Gabriel Domingues, who worked on “The Secret Agent,” said finding “expressive faces” is key to his job. Domingues knew that the director Kleber Mendonça Filho wanted to hire Wagner Moura, as the film’s star, and that he had a couple of other performers in mind when he recruited Domingues, but the casting director held an open call looking for people specifically from the northeast region of Brazil.
Domingues said that if you keep your eyes open to the variety of “human shapes, you succeed in casting because people are so interesting.”
The counter to that might be Nina Gold, a veteran British casting director who worked on “Hamnet” with Chloé Zhao, a director who had largely worked with nonprofessionals on her films “Nomadland” (2021) and “The Rider” (2018).
“This more kind of traditional actor route was not her background,” Gold said. “So she was very keen to collaborate and lean on me for my thoughts on that way of doing it.” Still, Gold focused on the idea of creating an “organic” family unit for Agnes and William Shakespeare, played by Jessie Buckley and Paul Mescal.
After the academy settled on a shortlist of 10 potential casting nominees in December, the casting directors participated in a “bake-off” in which they explained their work to other members of their branch, who were responsible for selecting the final nominees. The presentations — which will be available to the entire academy — consisted of prerecorded Q. and A.s and five-minute scene compilations.
“Hopefully the bake-off is educating people into, ‘Oh, there was a process, and it wasn’t just magical that all of those actors showed up onscreen,’” the “Wicked: For Good” casting director Bernard Telsey said.
And the processes varied greatly. For example, Venditti conducted interviews with hopefuls during auditions to get a sense of how they related to the characters they could play. Maisler combed Howard University and other schools to find Preacher Boy. And Gold said she saw probably hundreds of young actors for the title role of Hamnet, Will and Agnes’s doomed son.
Telsey, a former governor of the casting branch, said that he took the process into account while asking himself, “Did I think she was amazing in that movie? Did I think that will be a memorable performance 50 years from now? Those are the kind of things that should make you decide on how to vote.”
But Telsey also explained that he did not think of the casting prize as an award for the best ensemble, like the one handed out by the Screen Actors Guild.
“We’re recognizing the individual or the team that actually did the casting work,” he said, adding, “It’s not about the actors. We have the actors categories.”

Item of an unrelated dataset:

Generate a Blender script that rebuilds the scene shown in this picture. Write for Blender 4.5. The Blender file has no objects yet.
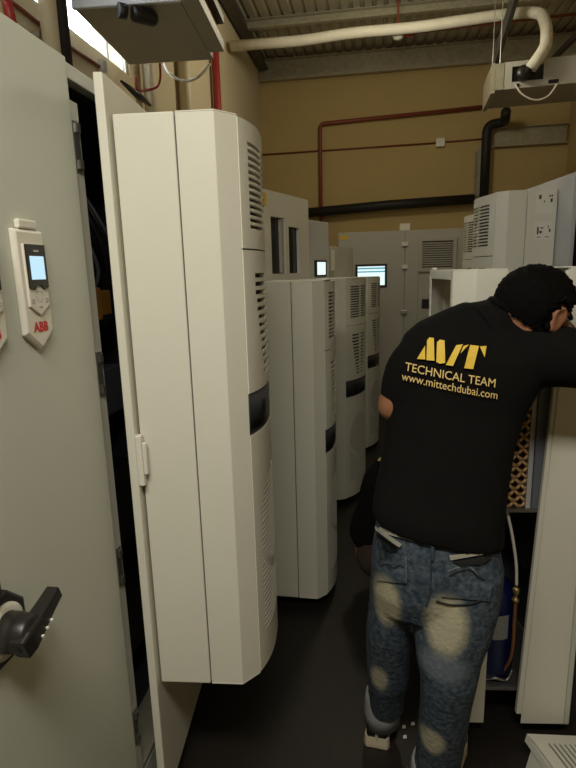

Yes, casting directors are finding the right person to carry the weight of the movie, but they are also responsible for nearly every face you see onscreen, therefore creating the whole human environment of the film. In that way, perhaps the casting award is most akin to the one honoring production design. Just as the sets have to feel real, so do the people in them.
That’s that ineffable quality to good casting. For many, you know it when you see it.
“I feel like some of the traits of a good casting director can’t be taught really,” Venditti said. “It’s an incredible sense of intuition and knowing.”